Eclipsing binaries are binary star systems in which the light varies because the stars pass completely or partially in front of each other on their orbits.

The example show above illustrates schematically the variation in light output expected when a small hot star and cool larger star orbit each other. In this example, the smaller star is hotter and therefore is brighter per unit surface area than the larger star. That is why the dip in light output is larger when the smaller star is eclipsed by the larger star (the primary eclipse) than when the larger star is eclipsed by the smaller (the secondary eclipse).

Light Curves

The variation of the light from a binary star system as a function of time is called the light curve for the system. If the system is an eclipsing binary (or if one or both of the binaries are intrinsically variable stars), the light output from the system varies with time.

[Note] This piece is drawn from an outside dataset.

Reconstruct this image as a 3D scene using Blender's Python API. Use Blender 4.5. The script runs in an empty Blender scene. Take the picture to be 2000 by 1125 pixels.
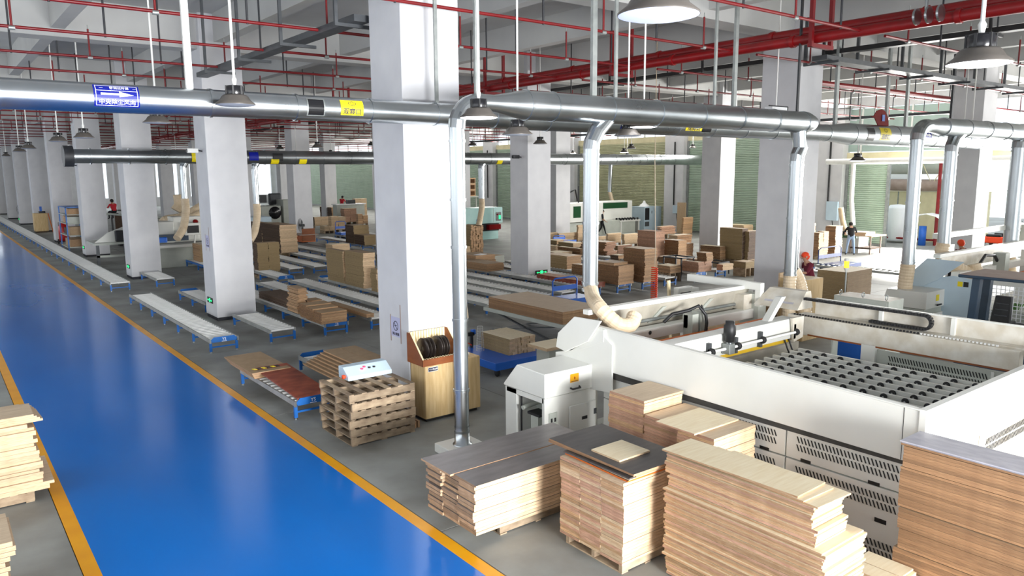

The adjacent image shows a light curve measured by the Hipparcos satellite. In different star catalogs this system goes by the designations HIP 53806, HD 95492, or V359 Vel. The spectrum indicates spectral type B9V. The brightness of the star varies between about 7.58 and 7.84 magnitudes, with a period of 4.5350 days. It is classified as an Algol-type eclipsing binary (see the separate discussion of the eclipsing binary Algol elsewhere in this module). The very sharp dips in light output are characteristic of this type of eclipsing variable. Hipparcos found 343 previously unknown eclipsing binaries; this is one of them.

Interpreting Light Curves

It is often possible from the detailed structure of a light curve and general considerations to decide whether the variation is most likely to be because of intrinsic variability (see the later discussion of variable stars in Chapter 21) or because of eclipses. A light curve of the kind displayed above with very sharp dips in light output almost certainly indicates an eclipsing system.